Per quale ragione hai scritto Le Ragazze afgane?

Ho sempre adorato studiare i fattori umani e sociali. Nel mio Paese di origine, l'Iran, dopo secoli di immobilismo, dalla seconda metà del ventesimo secolo iniziano le migrazioni, soprattutto di giovani diplomati e laureati che vogliono specializzarsi, verso l'Europa occidentale e l'America del nord. Io stesso sono un immigrato. Alla fine degli anni Sessanta sono venuto in Italia con un visto per gli studi universitari; in altre parole sono entrato in questo Paese dalla porta principale. Ma, per non pesare troppo sulla mia famiglia, durante le vacanze estive sono andato per quattro anni a lavorare in Germania e nella Svizzera di lingua tedesca. In questi due Paesi, nelle case dello studente e nelle fabbriche, ho vissuto tra gli studenti e i lavoratori, tedeschi e immigrati dall'Europa meridionale. A quell'epoca tra i colleghi avevo raramente qualche turco, iraniano o afgano. Per questi motivi conosco le problematiche di chi vive all'estero, i pensieri e i sentimenti di un immigrato, e le sue difficoltà ad affrontare il convivere quotidiano con la popolazione locale e i padroni di casa.
È ovvio che queste difficoltà sono ancora maggiori per un profugo, perché spesso non ha lasciato niente dietro di sé e non ha la possibilità di ricevere sostegno finanziario dai parenti; spesso poi per lui è impossibile tornare a casa. All'inizio degli anni ottanta, dopo l'invasione sovietica e la resistenza popolare, questa sorte è toccata a milioni di afgani, costretti a fuggire dalle loro case e a trovare la pace e la protezione nei due Paesi musulmani confinanti: l'Iran e il Pakistan.
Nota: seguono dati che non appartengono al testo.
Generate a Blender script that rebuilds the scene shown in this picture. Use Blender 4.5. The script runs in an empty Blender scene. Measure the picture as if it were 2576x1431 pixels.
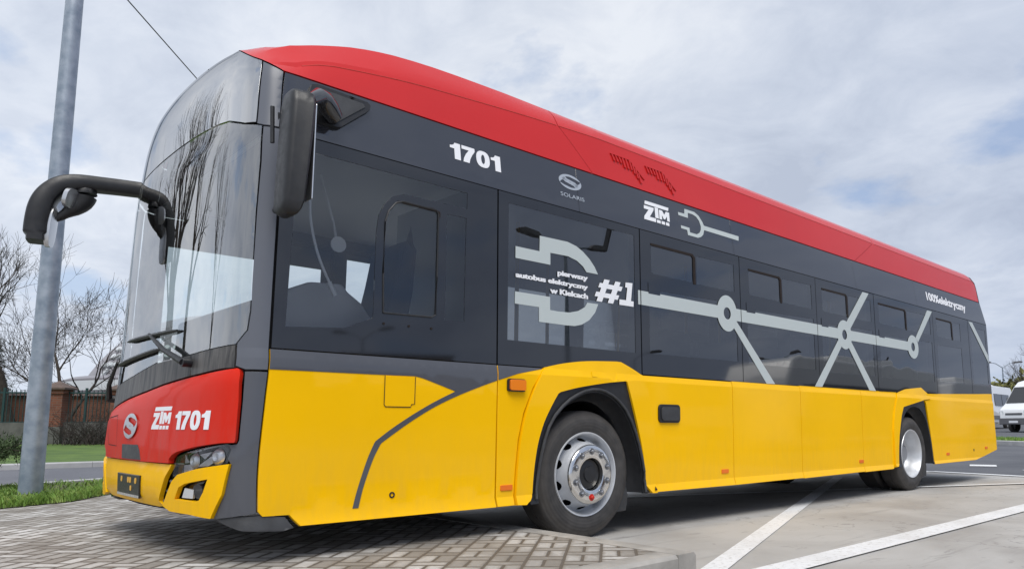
import bpy, bmesh, math, random
from mathutils import Vector, Matrix, geometry
R = math.radians
scene = bpy.context.scene
C = scene.collection
# ---------------------------------------------------------------- camera
cam_d = bpy.data.cameras.new('camera'); cam = bpy.data.objects.new('camera', cam_d); C.objects.link(cam)
YAW, PITCH, ROLL = 0.769723593, 0.121342068, -0.00195577
fv = Vector((math.cos(YAW)*math.cos(PITCH), math.sin(YAW)*math.cos(PITCH), math.sin(PITCH)))
r0 = Vector((math.sin(YAW), -math.cos(YAW), 0)); u0 = r0.cross(fv)
rv = r0*math.cos(ROLL)+u0*math.sin(ROLL); uv = u0*math.cos(ROLL)-r0*math.sin(ROLL)
cam.matrix_world = Matrix(((rv.x, uv.x, -fv.x, -1.24084), (rv.y, uv.y, -fv.y, -4.14279), (rv.z, uv.z, -fv.z, .83003), (0, 0, 0, 1)))
cam_d.sensor_width = 36; cam_d.lens = 1872.8/2576*36
cam_d.shift_x = -276.04/2576; cam_d.shift_y = 130.5/2576
cam_d.clip_start = .05; cam_d.clip_end = 3000
scene.camera = cam
# ---------------------------------------------------------------- light
scene.view_settings.view_transform = 'Standard'; scene.view_settings.look = 'None'
scene.view_settings.exposure = EXPO = 0.4; scene.view_settings.gamma = 1
SUN_EL, SUN_AZ = R(58), R(-125)           # azimuth of the sun measured from +x
world = bpy.data.worlds.new('World'); scene.world = world; world.use_nodes = True
wn = world.node_tree; wn.nodes.clear()
def N(nt, t, **k):
    n = nt.nodes.new(t)
    for a, b in k.items():
        if a == 'inp':
            for i, v in b.items(): n.inputs[i].default_value = v
        else: setattr(n, a, b)
    return n
def L(nt, a, b): nt.links.new(a, b)
def ramp(nt, fac, stops):
    n = nt.nodes.new('ShaderNodeValToRGB'); e = n.color_ramp.elements
    while len(e) < len(stops): e.new(.5)
    for i, (p, c) in enumerate(stops):
        e[i].position = p; e[i].color = (c, c, c, 1) if not isinstance(c, (tuple, list)) else (*c, 1)
    L(nt, fac, n.inputs[0]); return n.outputs[0]
def mixc(nt, fac, a, b, mode='MIX'):
    n = nt.nodes.new('ShaderNodeMix'); n.data_type = 'RGBA'; n.blend_type = mode
    for sock, v in ((n.inputs[0], fac), (n.inputs[6], a), (n.inputs[7], b)):
        if isinstance(v, (int, float)): sock.default_value = v
        elif isinstance(v, (tuple, list)): sock.default_value = (*v, 1)
        else: L(nt, v, sock)
    return n.outputs[2]
def mth(nt, op, a, b=0.0, clamp=False):
    n = nt.nodes.new('ShaderNodeMath'); n.operation = op; n.use_clamp = clamp
    for i, v in enumerate((a, b)):
        if isinstance(v, (int, float)): n.inputs[i].default_value = v
        else: L(nt, v, n.inputs[i])
    return n.outputs[0]
sky = N(wn, 'ShaderNodeTexSky', sky_type='NISHITA', sun_disc=False, sun_elevation=SUN_EL, sun_rotation=math.pi/2-SUN_AZ)
tc = N(wn, 'ShaderNodeTexCoord'); sep = N(wn, 'ShaderNodeSeparateXYZ'); L(wn, tc.outputs['Generated'], sep.inputs[0])
den = mth(wn, 'ADD', mth(wn, 'MAXIMUM', sep.outputs[2], 0.0), .26)
cmb = N(wn, 'ShaderNodeCombineXYZ')
L(wn, mth(wn, 'DIVIDE', sep.outputs[0], den), cmb.inputs[0]); L(wn, mth(wn, 'DIVIDE', sep.outputs[1], den), cmb.inputs[1])
def wnoise(scale, detail, rough, seed, dist=0.0):
    m = N(wn, 'ShaderNodeMapping'); m.inputs['Location'].default_value = (seed, seed*.7, 0); m.inputs['Rotation'].default_value = (0, 0, .6)
    m.inputs['Scale'].default_value = (1.25, 1.0, 1)
    L(wn, cmb.outputs[0], m.inputs[0])
    n = N(wn, 'ShaderNodeTexNoise', inp={'Scale': scale, 'Detail': detail, 'Roughness': rough, 'Distortion': dist}); L(wn, m.outputs[0], n.inputs[0]); return n.outputs[0]
big = wnoise(1.2, 8, .58, 4.3, .25); fine = wnoise(4.2, 8, .62, 9.2, .5)
shade = mth(wn, 'ADD', mth(wn, 'MULTIPLY', big, .6), mth(wn, 'MULTIPLY', fine, .4))
cloud = ramp(wn, shade, [(.36, (4.0, 4.4, 5.25)), (.46, (4.75, 5.15, 5.95)), (.54, (5.4, 5.75, 6.45)), (.64, (6.3, 6.55, 7.05))])
mask = ramp(wn, wnoise(1.9, 7, .55, 3.1, .1), [(.33, 0.0), (.43, 1.0)])
mask = mth(wn, 'MAXIMUM', mask, ramp(wn, sep.outputs[2], [(.02, 1.0), (.10, 0.25), (.2, 0.0)]))
blue = mixc(wn, .55, sky.outputs[0], (2.7, 3.8, 6.0))
skyc = mixc(wn, mth(wn, 'ADD', mth(wn, 'MULTIPLY', mask, .62), .34), blue, cloud)
skyc = mixc(wn, ramp(wn, sep.outputs[2], [(0.0, .55), (.16, 0.0)]), skyc, (4.7, 5.3, 6.4))
dotn = N(wn, 'ShaderNodeVectorMath', operation='DOT_PRODUCT'); dotn.inputs[1].default_value = (-.50, .84, .22); L(wn, tc.outputs['Generated'], dotn.inputs[0])
bright = ramp(wn, mth(wn, 'ADD', mth(wn, 'MULTIPLY', dotn.outputs['Value'], .5), .5), [(.05, (.66, .72, .84)), (.45, (.92, .94, .97)), (.70, (1.03, 1.03, 1.02)), (.91, (1.10, 1.10, 1.09)), (1.0, (1.65, 1.63, 1.58))])
skyc = mixc(wn, 1.0, skyc, bright, 'MULTIPLY')
bg = N(wn, 'ShaderNodeBackground', inp={1: .1}); L(wn, skyc, bg.inputs[0])
out = N(wn, 'ShaderNodeOutputWorld'); L(wn, bg.outputs[0], out.inputs[0])
sun_d = bpy.data.lights.new('sun', 'SUN'); sun_d.energy = 2.2; sun_d.angle = R(34); sun_d.color = (1, .96, .9)
sun = bpy.data.objects.new('sun', sun_d); C.objects.link(sun)
sd = Vector((math.cos(SUN_AZ)*math.cos(SUN_EL), math.sin(SUN_AZ)*math.cos(SUN_EL), math.sin(SUN_EL)))
sun.rotation_euler = sd.to_track_quat('Z', 'Y').to_euler(); sun.location = sd*60

# ---------------------------------------------------------------- materials
M = {}
def mat(name):
    m = bpy.data.materials.new(name); m.use_nodes = True; nt = m.node_tree; nt.nodes.clear()
    b = N(nt, 'ShaderNodeBsdfPrincipled'); o = N(nt, 'ShaderNodeOutputMaterial'); L(nt, b.outputs[0], o.inputs[0]); M[name] = m
    return m, nt, b, o
def coords(nt, scale=(1, 1, 1), rot=0):
    t = N(nt, 'ShaderNodeTexCoord'); m = N(nt, 'ShaderNodeMapping'); m.inputs['Scale'].default_value = scale; m.inputs['Rotation'].default_value = (0, 0, rot)
    L(nt, t.outputs['Object'], m.inputs[0]); return m.outputs[0]
def noise(nt, vec, scale, detail=4, rough=.55, dist=0.0):
    n = N(nt, 'ShaderNodeTexNoise', inp={'Scale': scale, 'Detail': detail, 'Roughness': rough, 'Distortion': dist}); L(nt, vec, n.inputs[0]); return n.outputs[0]
def bump(nt, b, h, strength=.3, dist=.01):
    n = N(nt, 'ShaderNodeBump', inp={'Strength': strength, 'Distance': dist}); L(nt, h, n.inputs['Height']); L(nt, n.outputs[0], b.inputs['Normal'])
def simple(name, col, rough=.5, metal=0.0, coat=0.0, var=0.0, vscale=8, bmp=0.0, bscale=60, dark=None, ior=1.5):
    m, nt, b, o = mat(name); b.inputs['Roughness'].default_value = rough; b.inputs['Metallic'].default_value = metal
    b.inputs['Coat Weight'].default_value = coat; b.inputs['Coat Roughness'].default_value = .04; b.inputs['IOR'].default_value = ior
    v = coords(nt)
    if var > 0:
        d = dark or tuple(c*(1-var) for c in col)
        c = mixc(nt, ramp(nt, noise(nt, v, vscale, 6), [(.35, 0.0), (.65, 1.0)]), d, col); L(nt, c, b.inputs['Base Color'])
        r = ramp(nt, noise(nt, v, vscale*1.7, 4), [(.3, max(0, rough-.08)), (.7, min(1, rough+.08))]); L(nt, r, b.inputs['Roughness'])
    else: b.inputs['Base Color'].default_value = (*col, 1)
    if bmp > 0: bump(nt, b, noise(nt, v, bscale, 4), bmp, .004)
    return m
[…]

Le province nord-occidentali afgane, fino alla meta del Settecento, facevano parte integrante del grande Khorassan, la regione dove io sono nato e cresciuto, e ho sempre seguito con vivo interesse le notizie di questo grande esodo. All'epoca ero un importatore di tappeti persiani in Italia. Durante un giro nella mia regione alla ricerca di tappeti tribali, in un campo allestito per i profughi afgani, ho avuto l'occasione di conoscere alcune tessitrici e le loro famiglie. Ho ascoltato la storia della loro fuga, le loro sofferenze e le loro vicende famigliari; ho percepito le loro ansie e i loro sentimenti; ho ascoltato le loro speranze e i loro progetti per il futuro. Abbiamo scambiato idee e informazioni. Non ho percepito alcuna differenza sostanziale tra loro e i miei compatrioti iraniani. Anzi, per quando riguarda le donne, al contrario dello stereotipo della figura femminile afgana che immaginavo, sono stato colpito dalla tenacia, dalle forte personalità e dalla creatività di alcune giovani che ho incontrato in questo viaggio. Ho ascoltato le loro storie e ho acquistato i loro tappeti, che ancora oggi fanno parte della mia collezione.
Io di solito scrivo articoli e saggi ma, a distanza di trent'anni da quell'incontro del maggio '81, ho percepito tutta l'attualità di quella storia; a ciò va aggiunto l'interesse che ho sempre nutrito per questo tema, ed ecco perché ho deciso di scrivere questo racconto e di narrare le storie delle 'ragazze afgane' del campo di Dogharon.